Adaptive High Dynamic Range for Time-of-Flight Cameras

The limited dynamic range of conventional digital cameras is a well-known problem. A common solution is to apply high-dynamic-range (HDR) techniques over several images acquired using different exposure times. Time-of-flight (ToF) cameras using a photonic mixer device (PMD) are not an exception, since the dynamic range of its dual pixels is also limited. Furthermore, in this case, the saturation of the pixel channels leads to wrong depth measurements. An appropriate solution is the suppression of background illumination (SBI) system designed by the PMD. This system actually extends the dynamic range of the camera by hardware, but it also introduces noise when activated.
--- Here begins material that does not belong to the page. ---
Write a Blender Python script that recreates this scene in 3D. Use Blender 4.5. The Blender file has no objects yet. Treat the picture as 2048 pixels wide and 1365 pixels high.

In this paper, we present an adaptive HDR (AHDR) solution to the problem for the ToF case that overcomes the limited dynamic range of the system, allowing sensing along a theoretically infinite dynamic range with the only limitations of the power of the illumination system and the decay of the SNR with higher distances or lower illumination intensities. Our method is able to detect and segment relevant scene regions responsible for unexpected saturation, i.e., close foreground objects, from the rest of the scene and adjust the exposure times of the acquired images considering them. The results show a reduction in detail losses and a higher SNR in the AHDR raw images, with respect to single acquisitions. This results in a dramatic depth error reduction and effective axial resolution improvement in critical areas, while keeping a high frame rate. In addition, the SBI-related noise is eliminated.